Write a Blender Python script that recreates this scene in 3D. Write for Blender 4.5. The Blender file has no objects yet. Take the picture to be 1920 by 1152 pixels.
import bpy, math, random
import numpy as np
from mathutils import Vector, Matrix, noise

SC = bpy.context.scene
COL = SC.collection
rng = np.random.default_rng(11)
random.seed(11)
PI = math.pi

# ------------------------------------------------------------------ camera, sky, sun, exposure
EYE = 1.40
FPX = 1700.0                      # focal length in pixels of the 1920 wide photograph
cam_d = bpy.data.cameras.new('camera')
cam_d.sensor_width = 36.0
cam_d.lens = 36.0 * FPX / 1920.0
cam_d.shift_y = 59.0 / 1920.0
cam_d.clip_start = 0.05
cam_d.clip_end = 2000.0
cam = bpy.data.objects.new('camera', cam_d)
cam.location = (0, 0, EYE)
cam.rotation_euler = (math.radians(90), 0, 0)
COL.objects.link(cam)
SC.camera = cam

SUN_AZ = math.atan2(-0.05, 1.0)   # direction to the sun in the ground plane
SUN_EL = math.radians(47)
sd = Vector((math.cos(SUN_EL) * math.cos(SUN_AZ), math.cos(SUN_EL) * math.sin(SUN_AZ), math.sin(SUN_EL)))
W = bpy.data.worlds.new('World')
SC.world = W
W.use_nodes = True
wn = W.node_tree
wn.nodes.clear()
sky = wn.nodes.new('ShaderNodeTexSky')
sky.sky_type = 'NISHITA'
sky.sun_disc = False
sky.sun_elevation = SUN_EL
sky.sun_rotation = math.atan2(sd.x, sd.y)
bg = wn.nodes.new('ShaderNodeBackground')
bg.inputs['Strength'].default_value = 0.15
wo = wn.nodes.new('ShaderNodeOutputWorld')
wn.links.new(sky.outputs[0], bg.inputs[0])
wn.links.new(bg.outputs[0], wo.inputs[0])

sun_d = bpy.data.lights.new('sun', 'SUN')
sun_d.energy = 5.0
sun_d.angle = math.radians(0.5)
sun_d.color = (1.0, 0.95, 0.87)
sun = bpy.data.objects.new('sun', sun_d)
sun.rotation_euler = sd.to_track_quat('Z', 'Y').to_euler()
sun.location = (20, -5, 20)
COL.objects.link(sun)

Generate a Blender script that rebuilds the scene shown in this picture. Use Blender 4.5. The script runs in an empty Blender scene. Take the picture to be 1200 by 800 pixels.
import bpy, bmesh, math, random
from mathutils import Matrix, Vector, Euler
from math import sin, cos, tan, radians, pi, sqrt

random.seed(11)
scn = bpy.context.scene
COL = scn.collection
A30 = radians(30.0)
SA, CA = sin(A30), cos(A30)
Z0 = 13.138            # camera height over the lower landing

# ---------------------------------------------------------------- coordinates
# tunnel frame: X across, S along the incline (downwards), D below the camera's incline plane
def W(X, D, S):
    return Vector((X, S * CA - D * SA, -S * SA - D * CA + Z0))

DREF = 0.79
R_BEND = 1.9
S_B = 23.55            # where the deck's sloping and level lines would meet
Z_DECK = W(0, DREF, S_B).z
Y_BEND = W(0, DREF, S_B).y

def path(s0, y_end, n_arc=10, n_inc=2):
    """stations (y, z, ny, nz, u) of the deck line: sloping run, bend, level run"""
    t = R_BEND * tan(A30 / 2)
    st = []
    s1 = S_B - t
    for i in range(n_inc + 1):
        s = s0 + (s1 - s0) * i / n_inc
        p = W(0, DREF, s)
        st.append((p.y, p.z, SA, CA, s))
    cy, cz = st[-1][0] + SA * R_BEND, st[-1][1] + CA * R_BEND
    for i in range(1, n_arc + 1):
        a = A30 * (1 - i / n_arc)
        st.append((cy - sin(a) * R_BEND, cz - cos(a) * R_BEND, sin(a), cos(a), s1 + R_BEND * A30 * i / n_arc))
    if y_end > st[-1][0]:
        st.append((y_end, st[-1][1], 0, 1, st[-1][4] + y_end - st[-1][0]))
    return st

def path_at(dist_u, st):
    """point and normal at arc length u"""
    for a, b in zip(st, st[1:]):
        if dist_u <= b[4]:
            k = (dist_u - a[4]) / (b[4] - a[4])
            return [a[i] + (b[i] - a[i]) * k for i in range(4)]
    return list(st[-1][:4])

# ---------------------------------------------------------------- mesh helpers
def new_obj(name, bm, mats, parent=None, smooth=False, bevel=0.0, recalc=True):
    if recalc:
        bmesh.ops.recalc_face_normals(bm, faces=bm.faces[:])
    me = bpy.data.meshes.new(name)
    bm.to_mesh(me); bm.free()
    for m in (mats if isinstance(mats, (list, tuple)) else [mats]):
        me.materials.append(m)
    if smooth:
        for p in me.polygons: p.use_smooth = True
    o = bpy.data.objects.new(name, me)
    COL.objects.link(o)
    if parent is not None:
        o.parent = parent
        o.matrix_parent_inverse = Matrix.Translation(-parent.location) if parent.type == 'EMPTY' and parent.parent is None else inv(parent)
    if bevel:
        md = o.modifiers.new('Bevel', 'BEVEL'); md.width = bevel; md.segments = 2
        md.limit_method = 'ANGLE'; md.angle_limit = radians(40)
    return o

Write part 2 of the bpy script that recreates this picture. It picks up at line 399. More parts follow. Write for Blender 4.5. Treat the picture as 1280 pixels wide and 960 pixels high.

## Your goal
Output the complete data exactly as written.

## Answer to the problem
Write a Blender Python script that recreates this scene in 3D. Write for Blender 4.5. The Blender file has no objects yet. Take the picture to be 1920 by 1152 pixels.
import bpy, math, random
import numpy as np
from mathutils import Vector, Matrix, noise

SC = bpy.context.scene
COL = SC.collection
rng = np.random.default_rng(11)
random.seed(11)
PI = math.pi

# ------------------------------------------------------------------ camera, sky, sun, exposure
EYE = 1.40
FPX = 1700.0                      # focal length in pixels of the 1920 wide photograph
cam_d = bpy.data.cameras.new('camera')
cam_d.sensor_width = 36.0
cam_d.lens = 36.0 * FPX / 1920.0
cam_d.shift_y = 59.0 / 1920.0
cam_d.clip_start = 0.05
cam_d.clip_end = 2000.0
cam = bpy.data.objects.new('camera', cam_d)
cam.location = (0, 0, EYE)
cam.rotation_euler = (math.radians(90), 0, 0)
COL.objects.link(cam)
SC.camera = cam

SUN_AZ = math.atan2(-0.05, 1.0)   # direction to the sun in the ground plane
SUN_EL = math.radians(47)
sd = Vector((math.cos(SUN_EL) * math.cos(SUN_AZ), math.cos(SUN_EL) * math.sin(SUN_AZ), math.sin(SUN_EL)))
W = bpy.data.worlds.new('World')
SC.world = W
W.use_nodes = True
wn = W.node_tree
wn.nodes.clear()
sky = wn.nodes.new('ShaderNodeTexSky')
sky.sky_type = 'NISHITA'
sky.sun_disc = False
sky.sun_elevation = SUN_EL
sky.sun_rotation = math.atan2(sd.x, sd.y)
bg = wn.nodes.new('ShaderNodeBackground')
bg.inputs['Strength'].default_value = 0.15
wo = wn.nodes.new('ShaderNodeOutputWorld')
wn.links.new(sky.outputs[0], bg.inputs[0])
wn.links.new(bg.outputs[0], wo.inputs[0])

sun_d = bpy.data.lights.new('sun', 'SUN')
sun_d.energy = 5.0
sun_d.angle = math.radians(0.5)
sun_d.color = (1.0, 0.95, 0.87)
sun = bpy.data.objects.new('sun', sun_d)
sun.rotation_euler = sd.to_track_quat('Z', 'Y').to_euler()
sun.location = (20, -5, 20)
COL.objects.link(sun)

Generate a Blender script that rebuilds the scene shown in this picture. Use Blender 4.5. The script runs in an empty Blender scene. Take the picture to be 1200 by 800 pixels.
import bpy, bmesh, math, random
from mathutils import Matrix, Vector, Euler
from math import sin, cos, tan, radians, pi, sqrt

random.seed(11)
scn = bpy.context.scene
COL = scn.collection
A30 = radians(30.0)
SA, CA = sin(A30), cos(A30)
Z0 = 13.138            # camera height over the lower landing

# ---------------------------------------------------------------- coordinates
# tunnel frame: X across, S along the incline (downwards), D below the camera's incline plane
def W(X, D, S):
    return Vector((X, S * CA - D * SA, -S * SA - D * CA + Z0))

DREF = 0.79
R_BEND = 1.9
S_B = 23.55            # where the deck's sloping and level lines would meet
Z_DECK = W(0, DREF, S_B).z
Y_BEND = W(0, DREF, S_B).y

def path(s0, y_end, n_arc=10, n_inc=2):
    """stations (y, z, ny, nz, u) of the deck line: sloping run, bend, level run"""
    t = R_BEND * tan(A30 / 2)
    st = []
    s1 = S_B - t
    for i in range(n_inc + 1):
        s = s0 + (s1 - s0) * i / n_inc
        p = W(0, DREF, s)
        st.append((p.y, p.z, SA, CA, s))
    cy, cz = st[-1][0] + SA * R_BEND, st[-1][1] + CA * R_BEND
    for i in range(1, n_arc + 1):
        a = A30 * (1 - i / n_arc)
        st.append((cy - sin(a) * R_BEND, cz - cos(a) * R_BEND, sin(a), cos(a), s1 + R_BEND * A30 * i / n_arc))
    if y_end > st[-1][0]:
        st.append((y_end, st[-1][1], 0, 1, st[-1][4] + y_end - st[-1][0]))
    return st

def path_at(dist_u, st):
    """point and normal at arc length u"""
    for a, b in zip(st, st[1:]):
        if dist_u <= b[4]:
            k = (dist_u - a[4]) / (b[4] - a[4])
            return [a[i] + (b[i] - a[i]) * k for i in range(4)]
    return list(st[-1][:4])

# ---------------------------------------------------------------- mesh helpers
def new_obj(name, bm, mats, parent=None, smooth=False, bevel=0.0, recalc=True):
    if recalc:
        bmesh.ops.recalc_face_normals(bm, faces=bm.faces[:])
    me = bpy.data.meshes.new(name)
    bm.to_mesh(me); bm.free()
    for m in (mats if isinstance(mats, (list, tuple)) else [mats]):
        me.materials.append(m)
    if smooth:
        for p in me.polygons: p.use_smooth = True
    o = bpy.data.objects.new(name, me)
    COL.objects.link(o)
    if parent is not None:
        o.parent = parent
        o.matrix_parent_inverse = Matrix.Translation(-parent.location) if parent.type == 'EMPTY' and parent.parent is None else inv(parent)
    if bevel:
        md = o.modifiers.new('Bevel', 'BEVEL'); md.width = bevel; md.segments = 2
        md.limit_method = 'ANGLE'; md.angle_limit = radians(40)
    return o

Write part 2 of the bpy script that recreates this picture. It picks up at line 399. More parts follow. Write for Blender 4.5. Treat the picture as 1280 pixels wide and 960 pixels high.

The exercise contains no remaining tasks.